Our client (C) bought a house which had previously been subjected to renovation work by the vendors, including a lift conversion. The Defendant (D) was an Approved Inspection who had issued a Final Certificate confirming that the work complied with Building Regulations. However, shortly after moving in, it became apparent that the work was defective, with surveyor noting 18 potential breaches of Building Regulations, including the fact that a steel beam had not been installed.

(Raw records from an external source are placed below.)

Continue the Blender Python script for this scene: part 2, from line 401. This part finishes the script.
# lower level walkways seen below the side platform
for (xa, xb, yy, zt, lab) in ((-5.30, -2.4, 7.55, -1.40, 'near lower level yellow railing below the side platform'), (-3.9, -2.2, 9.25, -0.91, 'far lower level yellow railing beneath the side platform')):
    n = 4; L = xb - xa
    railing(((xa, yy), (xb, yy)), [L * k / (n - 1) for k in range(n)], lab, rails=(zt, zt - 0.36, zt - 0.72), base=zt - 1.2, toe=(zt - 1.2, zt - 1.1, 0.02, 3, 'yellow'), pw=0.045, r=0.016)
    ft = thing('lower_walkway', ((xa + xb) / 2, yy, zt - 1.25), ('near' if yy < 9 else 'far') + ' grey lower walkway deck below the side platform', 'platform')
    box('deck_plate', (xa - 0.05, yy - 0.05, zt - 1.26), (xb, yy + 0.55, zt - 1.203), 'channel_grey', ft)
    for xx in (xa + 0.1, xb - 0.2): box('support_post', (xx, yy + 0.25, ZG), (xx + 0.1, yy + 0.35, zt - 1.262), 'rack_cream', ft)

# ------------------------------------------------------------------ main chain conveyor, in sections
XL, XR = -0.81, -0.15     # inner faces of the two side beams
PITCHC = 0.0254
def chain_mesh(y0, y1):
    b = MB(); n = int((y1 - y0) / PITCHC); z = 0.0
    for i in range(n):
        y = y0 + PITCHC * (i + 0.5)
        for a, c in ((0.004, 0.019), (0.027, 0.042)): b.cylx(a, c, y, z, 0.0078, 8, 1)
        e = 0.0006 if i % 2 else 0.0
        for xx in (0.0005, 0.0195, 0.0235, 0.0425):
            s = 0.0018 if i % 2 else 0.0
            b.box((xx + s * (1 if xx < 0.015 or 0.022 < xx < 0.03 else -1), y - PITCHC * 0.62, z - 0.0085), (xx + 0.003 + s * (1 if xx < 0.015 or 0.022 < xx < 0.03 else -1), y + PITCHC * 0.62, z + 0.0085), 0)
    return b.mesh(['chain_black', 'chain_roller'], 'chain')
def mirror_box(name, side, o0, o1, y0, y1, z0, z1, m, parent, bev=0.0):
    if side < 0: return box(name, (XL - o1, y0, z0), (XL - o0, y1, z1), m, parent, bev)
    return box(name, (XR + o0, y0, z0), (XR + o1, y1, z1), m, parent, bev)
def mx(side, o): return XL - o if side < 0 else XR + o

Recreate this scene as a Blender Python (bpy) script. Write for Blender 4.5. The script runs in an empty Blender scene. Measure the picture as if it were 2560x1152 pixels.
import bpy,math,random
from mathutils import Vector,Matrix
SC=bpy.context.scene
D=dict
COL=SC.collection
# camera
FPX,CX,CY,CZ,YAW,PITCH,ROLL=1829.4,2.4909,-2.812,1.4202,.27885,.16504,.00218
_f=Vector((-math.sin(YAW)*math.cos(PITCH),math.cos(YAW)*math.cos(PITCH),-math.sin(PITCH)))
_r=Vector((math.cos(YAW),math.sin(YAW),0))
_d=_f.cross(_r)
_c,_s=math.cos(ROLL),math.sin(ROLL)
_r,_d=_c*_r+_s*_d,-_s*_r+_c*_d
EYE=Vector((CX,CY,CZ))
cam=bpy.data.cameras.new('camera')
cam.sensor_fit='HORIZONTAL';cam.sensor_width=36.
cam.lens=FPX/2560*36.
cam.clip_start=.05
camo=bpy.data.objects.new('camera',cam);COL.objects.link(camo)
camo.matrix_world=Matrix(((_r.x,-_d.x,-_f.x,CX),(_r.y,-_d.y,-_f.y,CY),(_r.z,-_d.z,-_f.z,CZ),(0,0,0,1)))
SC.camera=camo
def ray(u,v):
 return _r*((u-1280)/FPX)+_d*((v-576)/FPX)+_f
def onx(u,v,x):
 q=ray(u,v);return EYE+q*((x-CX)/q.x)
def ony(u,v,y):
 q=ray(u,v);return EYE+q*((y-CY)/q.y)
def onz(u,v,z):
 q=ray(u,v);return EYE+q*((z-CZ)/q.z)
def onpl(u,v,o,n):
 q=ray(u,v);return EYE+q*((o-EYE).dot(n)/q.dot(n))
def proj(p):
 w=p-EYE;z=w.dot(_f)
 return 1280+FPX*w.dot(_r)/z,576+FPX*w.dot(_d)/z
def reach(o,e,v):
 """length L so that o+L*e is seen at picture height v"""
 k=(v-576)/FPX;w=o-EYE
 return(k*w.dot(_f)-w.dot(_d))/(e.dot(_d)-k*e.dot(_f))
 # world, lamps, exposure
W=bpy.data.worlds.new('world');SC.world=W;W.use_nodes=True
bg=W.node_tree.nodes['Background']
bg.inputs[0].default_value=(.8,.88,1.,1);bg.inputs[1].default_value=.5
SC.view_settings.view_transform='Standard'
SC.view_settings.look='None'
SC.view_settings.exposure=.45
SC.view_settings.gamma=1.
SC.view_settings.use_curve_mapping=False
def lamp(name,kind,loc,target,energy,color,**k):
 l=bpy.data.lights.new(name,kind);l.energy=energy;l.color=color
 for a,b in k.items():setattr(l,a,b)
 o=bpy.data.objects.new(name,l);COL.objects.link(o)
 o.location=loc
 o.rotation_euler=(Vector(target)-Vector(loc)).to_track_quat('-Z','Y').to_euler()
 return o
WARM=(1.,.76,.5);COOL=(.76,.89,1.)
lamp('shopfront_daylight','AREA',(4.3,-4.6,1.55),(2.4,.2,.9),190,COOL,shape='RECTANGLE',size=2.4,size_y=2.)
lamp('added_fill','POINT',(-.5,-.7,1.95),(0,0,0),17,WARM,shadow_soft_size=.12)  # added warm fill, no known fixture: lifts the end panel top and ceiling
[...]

The parties engaged in correspondence, including requests for D’s documents related to the property and their work. D refused to provide the same, and so C issued an application for pre-action disclosure.

The law

The procedure for pre-action disclosure is detailed at CPR 31.16, with the court’s powers coming from section 33(2) of the Senior Courts Act 1981 or section 52(2) of the County Court Act 1984.
In short, the court may only make an order (and it is a ‘may’ – the order is entirely discretionary) where:
  • The parties are likely to be parties to subsequent proceedings;
  • If proceedings had started, the Respondent’s duty by way of standard disclosure would extend to the documents or classes of documents of which the applicant seeks disclosure; and
  • Pre-action disclosure is desirable in order to –
    1. dispose fairly of the anticipated proceedings;
    2. assist the dispute to be resolved without proceedings; or
    3. save costs
What this means in practice is that:

  • You do not have to show that proceedings will be issued, only that the parties to the application are likely to be the parties to any proceedings (Black v Sumitomo [2001] EWCA Civ 1819) – and an application for pre-action disclosure cannot be made after proceedings have been issued (Personal Management Solutions Ltd v Gee 7 Group Ltd [2015] EWHC 3859 (Ch));
  • In order to determine whether the documents requested would form part of the Respondent’s standard disclosure obligations (detailed at CPR 31.6), the issues that form the basis of the proposed claimant’s case must be set out with sufficient clarity.
  • The desirability test is a two-stage process (a jurisdictional threshold as well as a discretionary threshold) and should be interpreted as something “to be wished for as reasonably necessary or at least useful” (Pineway Ltd v London Mining Company Ltd [2010] EWHC 1143 (Comm))
  • The documents requested should be required to fill missing gaps and to shed light on key matters (Total E&P Soudan SA v Edmonds [2007] EWCA Civ 50)
  • Costs can be saved if the pre-action disclosure means that a statement of case does not need to be amended to take account of disclosure (First Gulf Bank v Wachovia Bank National Association [2005] EWHC 2827 (Comm)).
The general rule if an application for pre-action disclosure is successful is that the Applicant will have to pay the Respondent’s reasonable costs of undertaking the document search, as well as the costs of the application itself, although the court may make a different award depending on the circumstances of the case (CPR 46.1).

The outcome

Our client’s application for the documents was successful, and the Judge made an order that each side bear their costs of the Application, with our client only being required to pay the reasonable costs of undertaking the document search. This was a fantastic outcome for the client, and it is hoped that the documents to be provided (within 21 days of the hearing) will be enough to allow us to finalise our client’s claim and issue it at court if settlement cannot be reached.